Effects of Pulse-Reverse Currents on Nickel Deposited from Sulphamate Solutions

Tuesday, 30 May 2017: 11:00
Marlborough B (Hilton New Orleans Riverside)
B. Çetinöz (Middle East Technical University), M. Erdogan (Yildirim Beyazit University), M. S. Aras, and I. Karakaya (Middle East Technical University)

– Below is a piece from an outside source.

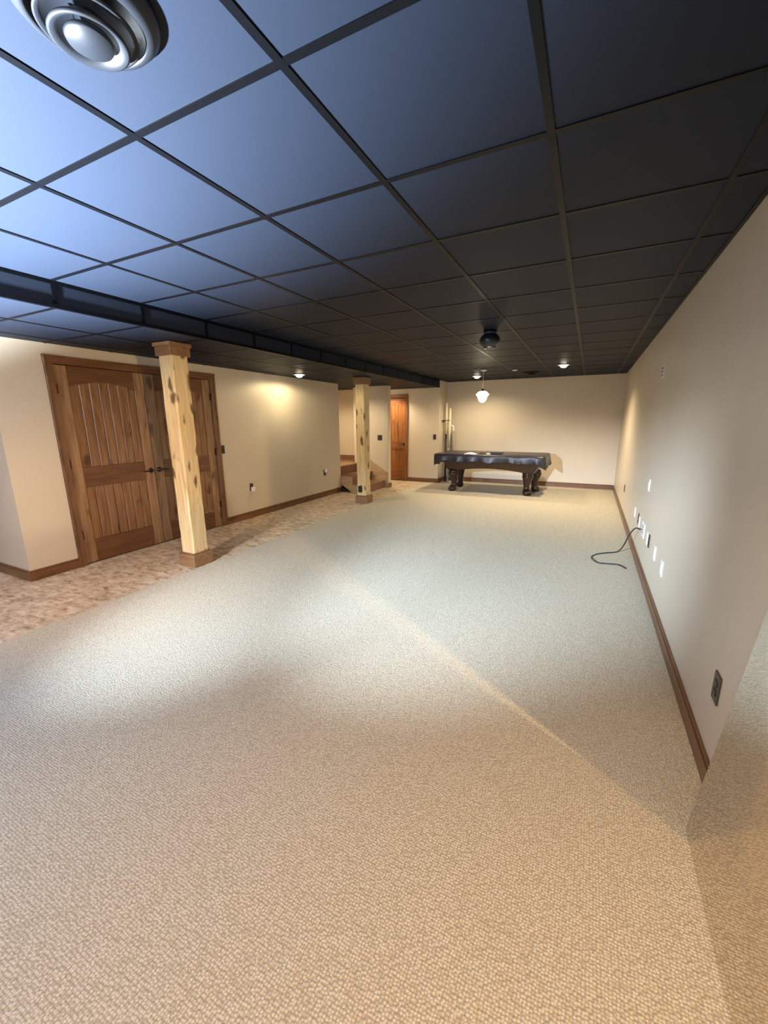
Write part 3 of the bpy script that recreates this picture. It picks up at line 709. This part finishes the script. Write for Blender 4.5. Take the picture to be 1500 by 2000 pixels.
# far round vent
FX, FY = -1.14, 8.85
vf = thing('round_air_vent', 'small round dark ceiling vent far over the pool table', 'vent', (FX, FY, H-0.03))
lathe('flange', 'ceiling_grid', [(0.11, 0.0), (0.165, -0.001), (0.16, -0.012), (0.13, -0.028), (0.12, -0.02)], (FX, FY, H), vf, 32)
lathe('inner_cone', 'ceiling_grid', [(0.02, -0.01), (0.085, -0.035), (0.08, -0.045), (0.02, -0.03)], (FX, FY, H), vf, 32)
# small white ceiling fitting
sp = thing('ceiling_sensor', 'tiny pale ceiling fitting near the small vent', 'sensor', (-1.36, 8.25, H-0.02))
lathe('sensor_body', 'trim_white', [(0.001, 0), (0.05, 0), (0.045, -0.012), (0.001, -0.018)], (-1.36, 8.25, H-0.0005), sp, 16)
# black dome hanging from the ceiling
DX, DYY = -1.035, 4.60
dm = thing('ceiling_dome', 'blue black dome speaker hanging from the ceiling middle', 'speaker', (DX, DYY, H-0.17))
lathe('mount', 'dome_black', [(0.001, 0), (0.07, 0), (0.07, -0.03), (0.001, -0.03)], (DX, DYY, H-0.0005), dm, 24)
lathe('dome', 'dome_black', [(0.001, 0.0), (0.07, -0.008), (0.098, -0.035), (0.106, -0.07), (0.100, -0.10), (0.075, -0.125), (0.001, -0.13)], (DX, DYY, H-0.025), dm, 28)
for s in (-1, 1):
    box('foot', 'dome_black', DX+s*0.045-0.018, DX+s*0.045+0.018, DYY-0.02, DYY+0.02, H-0.172, H-0.15, dm, 0.004)
box('status_light', 'trim_white', DX-0.012, DX-0.004, DYY-0.108, DYY-0.102, H-0.10, H-0.092, dm)

# hall and stairwell ceiling lamps (out of sight behind the wall ends)
can('hidden recessed light above the hall door', -4.55, 9.05, HS, 90, spot=math.radians(150))
can('hidden recessed light above the stair landing', -5.30, 6.95, HS, 130, spot=math.radians(170), blend=0.3)

# added uplight, unseen behind the photographer, that washes the ceiling
ln = thing('added_uplight', 'added can uplight for the ceiling, unseen behind the photographer', 'lamp', (-2.95, -0.75, 0))
lathe('can_body', 'bronze', [(0.001, 0), (0.10, 0), (0.10, 0.26), (0.095, 0.26), (0.09, 0.20), (0.001, 0.20)], (-2.95, -0.75, 0.0), ln, 28)
lathe('lens', 'trim_white', [(0.001, 0.30), (0.05, 0.295), (0.085, 0.26), (0.001, 0.255)], (-2.95, -0.75, 0.0), ln, 24)
th = thing('added_spotlight', 'added spotlight for the carpet on a drop rod, unseen behind the photographer', 'spotlight', (-2.05, -1.6, 2.0))  # added fixture carrying the carpet fill beams
tube('rod', 'bronze', [(-2.05, -1.63, H-0.001), (-2.05, -1.63, 2.0)], 0.01, th)
tube('head', 'bronze', [(-2.07, -1.70, 2.0), (-2.053, -1.54, 1.96)], 0.05, th, 20)
tube('head', 'bronze', [(-2.35, -1.68, 2.04), (-2.35, -1.54, 1.97)], 0.05, th, 20)
tube('crossbar', 'bronze', [(-2.45, -1.63, 2.04), (-1.95, -1.63, 2.04)], 0.01, th)
box('beam_cutoff_plate', 'bronze', -2.75, -1.45, -1.005, -1.0, 1.890, 2.12, th)  # added plate that trims the beam off the far wall
for xx in (-2.74, -1.46): tube('arm', 'bronze', [(xx, -1.63, 2.06), (xx, -1.003, 2.06)], 0.008, th)
tube('crossbar', 'bronze', [(-2.74, -1.63, 2.06), (-1.46, -1.63, 2.06)], 0.01, th)
# glazed patio door in the rear wall
wn = struct(thing('window_1', 'tall glazed patio door in the rear wall', 'window', (-2.0, -3.05, 0.0)), 'tall glazed patio door in the rear wall', 'window')
for a in ((-2.9, -2.84), (-1.16, -1.1), (-2.03, -1.97)): box('frame', 'trim_white', a[0], a[1], -3.09, -3.03, 0.0, 2.12, wn)
for z in (0.0, 2.05): box('frame', 'trim_white', -2.9, -1.1, -3.09, -3.03, z, z+0.07, wn)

Electroplating is widely used in many fields for decorative and engineering purposes. Nickel is mostly used for engineering applications beacause of its enchanced mechanical properties such as low internal stress and high corrosion and erosion resistance. It was reported that the use of pulse or pulse reverse currents instead of direct current produced homogenous deposits of better surface finish [1,2]. Nickel sulphamate bath was used in this study to attain better mechanical properties, lower internal stresses and good surface quality. The effects of pulse reverse current (PRC) method on the hardness, microstructure and roughness of the deposits were investigated and compared with direct current (DC) plating. In PRC electroplating, current value is alternated between anodic and cathodic currents to provide higher ion concentrations near electrodes compared to DC plating. In this way, the increased nucleation rate and the number of grains per unit area leads to a decrease in grain size [1]. In addition, the homogenity of the deposits can be improved and the growth of the planes can be controlled by the use of PRC coating [3]. In the design of experiments, special emphasis was given to the ratio of the anodic and cathodic current densities. Scanning electron microscopy (SEM) analyses, roughness measurements and vickers hardness tests were used to characterize the deposits. The results of selected DC and PRC deposits can be seen in Figure 1.


[1] Chandrasekar, M.S. and Pushpavanam, M. (2008) ‘Pulse and pulse reverse plating—Conceptual, advantages and applications’, Electrochimica Acta, 53(8), pp. 3313–3322.

[2] Arslan, B., Demirci, G., Karakaya, İ. and Erdoğan, M. (2015) ‘Formation of gold-plated electroformed copper structures’, Advances in Materials and Processing Technologies, 1(3-4), pp. 384–393.

[3] El-Sherik, A.M., Erb, U. and Page, J. (1997) ‘Microstructural evolution in pulse plated nickel electrodeposits’, Surface and Coatings Technology, 88(1-3), pp. 70–78.